“Sempre com força todo dia”

Eu depois, saindo da escola, é que vim trabalhar. Comecei a cavar terra aí com o meu pai. Já a começar a ganhar 100 escudos por dia. Quando via 100 escudos na mão, até ficava todo contente! Eh pá! Isso já era uma fortuna! Ia para os meus cunhados, lá para baixo, cavar uns chãos grandes que tem ao fundo. Começava em Fevereiro, era até ao dia 10 de Junho, que é os últimos dias. Aquilo era uma alegria! E não me doía o corpo! Ainda digo hoje: tomara ter metade da saúde que eu tinha naquela altura. O meu pai não era preciso chamar. Quando era essas cinco e meia, estava sempre pronto a levantar-me. Ala embora! Pegava na enxada todos os dias. De manhã, levantávamos, chegávamos à casa dos clientes para onde íamos cavar, era logo bacalhau, queijo rijo e, outra vez, queijo fresco.

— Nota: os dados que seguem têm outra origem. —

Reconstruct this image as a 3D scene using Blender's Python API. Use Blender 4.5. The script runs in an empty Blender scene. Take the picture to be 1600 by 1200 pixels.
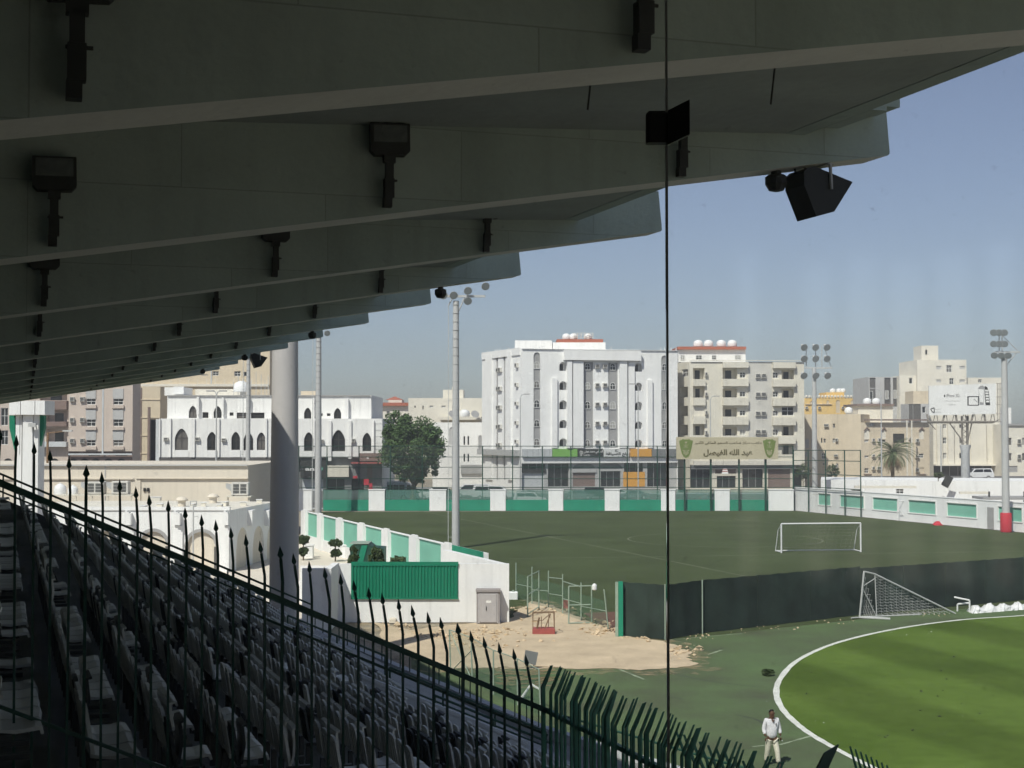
import bpy, math, random
from mathutils import Vector, Matrix
random.seed(7)
# ------------------------------------------------------------------ camera, sky, sun, exposure
SC = bpy.context.scene
COL = SC.collection
F = 2300.0; CAMH = 10.4; PITCH = math.atan(72.0 / F)
cam = bpy.data.cameras.new('camera'); cam.sensor_width = 36.0; cam.lens = 36.0 * F / 1600.0
cam.clip_start = 0.05; cam.clip_end = 6000
camo = bpy.data.objects.new('camera', cam); COL.objects.link(camo)
camo.location = (0, 0, CAMH); camo.rotation_euler = (math.pi / 2 + PITCH, 0, 0)
SC.camera = camo
SUN_AZ = math.radians(28)      # light travels towards +Y turned this much to +X
SUN_EL = math.radians(50)
world = bpy.data.worlds.new('World'); SC.world = world; world.use_nodes = True
wn = world.node_tree.nodes; wl = world.node_tree.links
sky = wn.new('ShaderNodeTexSky'); sky.sky_type = 'NISHITA'; sky.sun_disc = False
sky.sun_elevation = SUN_EL; sky.sun_rotation = math.pi + SUN_AZ
sky.air_density = 0.9; sky.dust_density = 0.8; sky.ozone_density = 3.0; sky.altitude = 10
bg = wn['Background']; bg.inputs[1].default_value = 0.094
hs = wn.new('ShaderNodeHueSaturation'); hs.inputs['Saturation'].default_value = 0.78; hs.inputs['Hue'].default_value = 0.507
wl.new(sky.outputs[0], hs.inputs['Color']); tn = wn.new('ShaderNodeMix'); tn.data_type = 'RGBA'; tn.blend_type = 'MULTIPLY'; tn.inputs[0].default_value = 1; tn.inputs[7].default_value = (0.965, 0.955, 1.02, 1)
wl.new(hs.outputs[0], tn.inputs[6]); wl.new(tn.outputs[2], bg.inputs[0])
sl = bpy.data.lights.new('sun', 'SUN'); sl.energy = 5.0; sl.angle = math.radians(0.5); sl.color = (1.0, 0.955, 0.88)
so = bpy.data.objects.new('sun', sl); COL.objects.link(so)
ldir = Vector((math.sin(SUN_AZ) * math.cos(SUN_EL), math.cos(SUN_AZ) * math.cos(SUN_EL), -math.sin(SUN_EL)))
so.rotation_euler = ldir.to_track_quat('-Z', 'Y').to_euler(); so.location = (-40, -40, 80)
vs = SC.view_settings; vs.view_transform = 'Standard'; vs.look = 'None'; vs.exposure = 0.0; vs.gamma = 1.0; vs.use_curve_mapping = False
SC.cycles.use_denoising = True
SC.cycles.max_bounces = 4; SC.cycles.diffuse_bounces = 3; SC.cycles.glossy_bounces = 2; SC.cycles.transparent_max_bounces = 12
SC.cycles.caustics_reflective = False; SC.cycles.caustics_refractive = False; SC.cycles.use_adaptive_sampling = True; SC.cycles.adaptive_threshold = 0.03; SC.cycles.adaptive_min_samples = 16

# ------------------------------------------------------------------ helpers: rays from the photograph into the place
CP, SP = math.cos(PITCH), math.sin(PITCH)
def ray(px, py):
    u = (px - 800.0) / F; v = (600.0 - py) / F
    return Vector((u, CP - SP * v, SP + CP * v))
def at(px, py, Y):
    d = ray(px, py); k = Y / d.y
    return Vector((d.x * k, Y, CAMH + d.z * k))
def gnd(px, py, z=0.0):
    d = ray(px, py); k = (z - CAMH) / d.z
    return Vector((d.x * k, d.y * k, z))
def zat(py, Y): return at(800, py, Y).z
def xat(px, Y): return at(px, 672, Y).x

class MB:
    def __init__(s): s.v = []; s.f = []; s.m = []
    def add(s, vs, fs, mi=0):
        b = len(s.v); s.v += [tuple(x) for x in vs]
        for f in fs: s.f.append(tuple(b + i for i in f)); s.m.append(mi)
        return s
    def quad(s, a, b, c, d, mi=0): return s.add([a, b, c, d], [(0, 1, 2, 3)], mi)
    def box(s, x0, x1, y0, y1, z0, z1, mi=0, M=None):
        vs = [Vector(p) for p in ((x0,y0,z0),(x1,y0,z0),(x1,y1,z0),(x0,y1,z0),(x0,y0,z1),(x1,y0,z1),(x1,y1,z1),(x0,y1,z1))]
        if M: vs = [M @ p for p in vs]
        return s.add(vs, [(0,3,2,1),(4,5,6,7),(0,1,5,4),(1,2,6,5),(2,3,7,6),(3,0,4,7)], mi)
    def bbox(s, x0, x1, y0, y1, z0, z1, b=0.02, mi=0):
        # box with chamfered vertical and top edges
        p = lambda i, z: [(x0+i,y0+b),(x0+b,y0+i),(x1-b,y0+i),(x1-i,y0+b),(x1-i,y1-b),(x1-b,y1-i),(x0+b,y1-i),(x0+i,y1-b)]
        vs = [(x, y, z0) for x, y in p(0, 0)] + [(x, y, z1 - b) for x, y in p(0, 0)] + [(x, y, z1) for x, y in p(b, 0)]
        fs = [tuple(range(7, -1, -1)), tuple(range(16, 24))]
        for k in (0, 8):
            for i in range(8): j = (i + 1) % 8; fs.append((k + i, k + j, k + 8 + j, k + 8 + i))
        return s.add(vs, fs, mi)
    def tube(s, p0, p1, r0, r1=None, n=8, mi=0, cap=True):
        p0 = Vector(p0); p1 = Vector(p1); r1 = r0 if r1 is None else r1
        d = (p1 - p0).normalized(); a = Vector((0, 0, 1)) if abs(d.z) < 0.9 else Vector((1, 0, 0))
        u = d.cross(a).normalized(); w = d.cross(u)
        vs = []
        for p, r in ((p0, r0), (p1, r1)):
            for i in range(n):
                t = 2 * math.pi * (i + 0.5) / n; vs.append(p + (u * math.cos(t) + w * math.sin(t)) * r)
        fs = [(i, i + n, (i + 1) % n + n, (i + 1) % n) for i in range(n)]
        if cap: fs += [tuple(range(n)), tuple(range(2 * n - 1, n - 1, -1))]
        return s.add(vs, fs, mi)
    def path(s, pts, r, n=6, mi=0):
        for a, b in zip(pts, pts[1:]): s.tube(a, b, r, None, n, mi)
        return s
    def lathe(s, prof, n=16, c=(0, 0, 0), mi=0):
        vs = []; fs = []
        for r, z in prof:
            for i in range(n):
                t = 2 * math.pi * i / n; vs.append((c[0] + r * math.cos(t), c[1] + r * math.sin(t), c[2] + z))
        for k in range(len(prof) - 1):
            for i in range(n): j = (i + 1) % n; fs.append((k*n+i, k*n+j, (k+1)*n+j, (k+1)*n+i))
        k = (len(prof) - 1) * n; bot, top = vs[:n], vs[k:]
        s.add(vs, fs, mi); s.add(bot, [tuple(range(n - 1, -1, -1))], mi); return s.add(top, [tuple(range(n))], mi)
    def prism(s, poly, off, mi=0):
        # poly: list of 3D points, off: extrusion vector
        n = len(poly); off = Vector(off); P = [Vector(p) for p in poly]; Q = [p + off for p in P]
        fs = [tuple(range(n - 1, -1, -1)), tuple(range(n, 2 * n))] + [(i, (i+1) % n, (i+1) % n + n, i + n) for i in range(n)]
        return s.add(P + Q, fs, mi)
    def mesh(s, name, mats, smooth=False):
        me = bpy.data.meshes.new(name); me.from_pydata(s.v, [], s.f)
        for m in (mats if isinstance(mats, (list, tuple)) else [mats]): me.materials.append(m)
        if any(s.m): me.polygons.foreach_set('material_index', s.m)
        if smooth: me.polygons.foreach_set('use_smooth', [len(f) < 5 for f in s.f])
        me.update(); return me

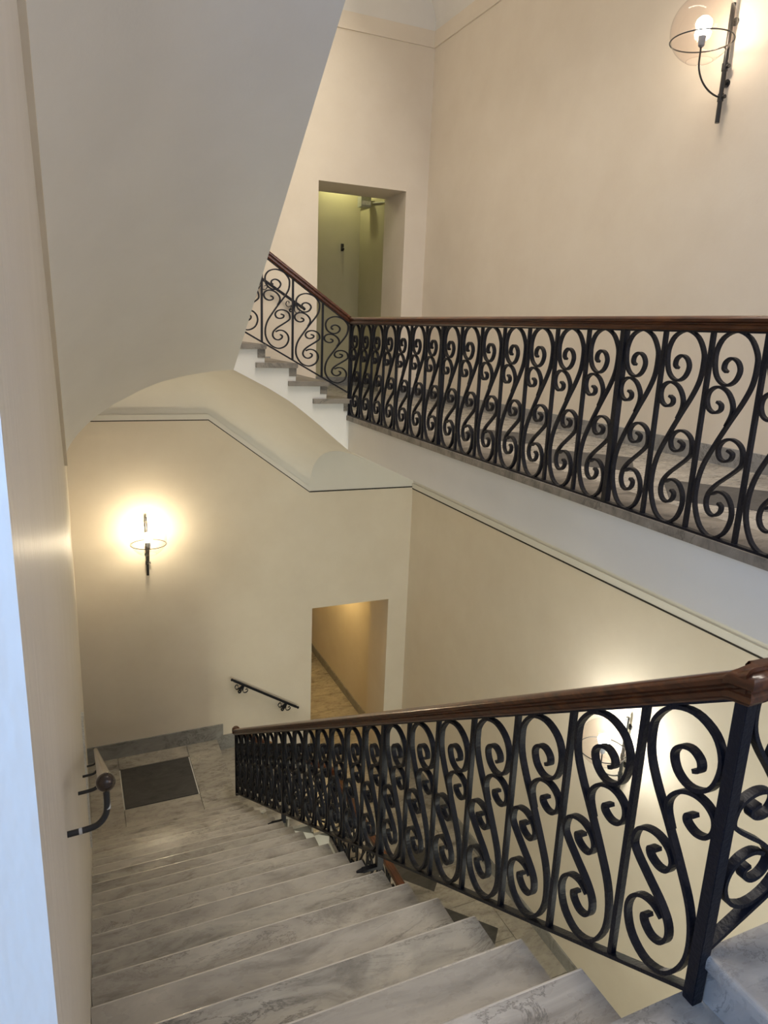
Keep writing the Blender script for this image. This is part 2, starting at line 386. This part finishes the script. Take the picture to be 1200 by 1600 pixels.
# upper gallery: marble slabs, grey border, slate lozenges
bm = BM()
box(bm, (XG - .03, YN, ZG - .05), (3.14, YB - .0, ZG), 2)                      # worn curb under the railing
box(bm, (3.14, YN, ZG - .05), (XR, YF + WT, ZG - .002), 1)
rows = [YN + .62 * i for i in range(18)]
slabs(bm, [(4.16, y, XR, min(y + 1.24, YF)) for y in rows[::2]], ZG + .0, .02, .006, 0)
slabs(bm, [(3.14, y, 4.16, min(y + .62, YF)) for y in rows if y < YF - .05], ZG, .02, .006, 0)
slabs(bm, [(XG, YB, 3.14, YF)], ZG, .05, .006, 0)
slabs(bm, [(1.4, YF + .01, 4.44, 10.4), (1.4, 10.4, 4.44, 11.3)], ZG, .05, .006, 0)
for k in range(6):
    yc = 5.58 - 1.27 * k
    prism(bm, [(3.66, yc + .50), (4.10, yc), (3.66, yc - .50), (3.22, yc)], ZG, ZG + .002, 3)
struct('floor_gallery', bm, [M['marble'], M['joint'], M['curb'], M['slate']])
# landing the camera stands on
bm = BM()
box(bm, (-1.9, YN, ZL - .25), (1.50, 1.06, ZL - .04), 1); slabs(bm, [(-1.9, YN, 1.60, -.4), (-1.9, -.4, 1.60, .62)], ZL, .05, .005)
prism(bm, [(XL, .625), (1.60, .625), (1.60, .63), (1.60, 1.13), (XL, 1.13)], ZL - .045, ZL)
struct('floor_landing', bm, [M['marble'], M['white']])
# far lower landing
bm = BM()
box(bm, (XL, 7.46, Z1 - .3), (1.60, YF, Z1 - .05), 1)
slabs(bm, [(XL, 7.46, .30, YF), (.30, 8.90, 1.21, YF), (.30, 7.46, 1.21, 8.03), (1.21, 7.46, 1.645, YF, 2)], Z1, .05, .006)
box(bm, (.30, 8.03, Z1 - .05), (1.21, 8.90, Z1 - .012), 1)
struct('floor_far_landing', bm, [M['marble'], M['white'], M['marble2']])
bm = BM(); box(bm, (.315, 8.045, Z1 - .012), (1.195, 8.885, Z1 + .002))
o = obj('slate_panel', bm, M['slate'], loc=(.755, 8.465, Z1 - .012)); o['label'] = 'dark slate rectangle let into the marble floor of the lower left landing'; o['category'] = 'floor panel'
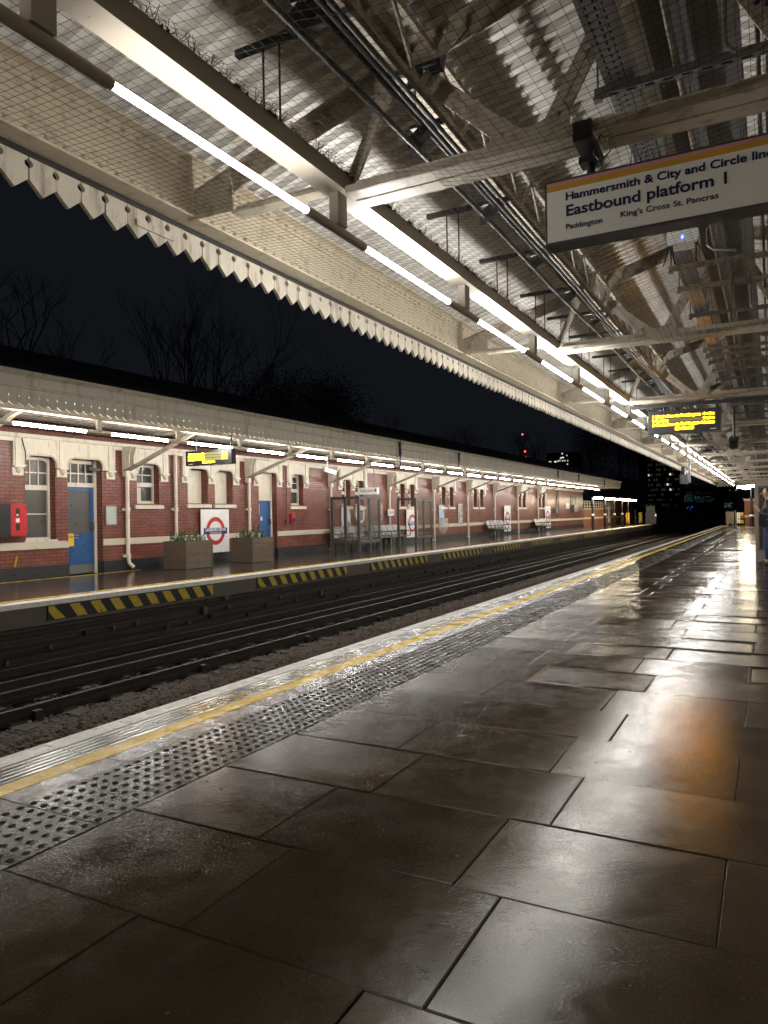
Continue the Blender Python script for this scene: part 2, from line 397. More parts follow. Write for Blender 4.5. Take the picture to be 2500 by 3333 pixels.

Às dez horas tornávamos a comer: era feijão guisado, era batatas, era tudo. Ao meio-dia tornávamos a comer. Aí a essas duas, três horas da tarde, tornávamos a comer. A gente comia pratos enormes de comer e andava sempre elegante! E então sempre com força todo dia. Só folgámos aos domingos. E, aos domingos, ainda íamos daqui a pé para o Chãs d'Égua, para a bebedeira. Era o nosso trajecto. Mas andámos ali todo o dia e não doía nada do corpo. Agora uma pessoa esforça-se mais um bocadito, começa logo a queixar-se:

- Ui, ui, ui...

Ainda uma noite destas, andei lá a puxar umas pedras. De manhã, quando me levantei, aqui os ombros e as costas parece que estava tudo partido. E é que doía mesmo. Tivesse cá aquela força que tinha antigamente... Oh! Agora a gente anda tudo podre. Não sei se é das comidas, se é do que é.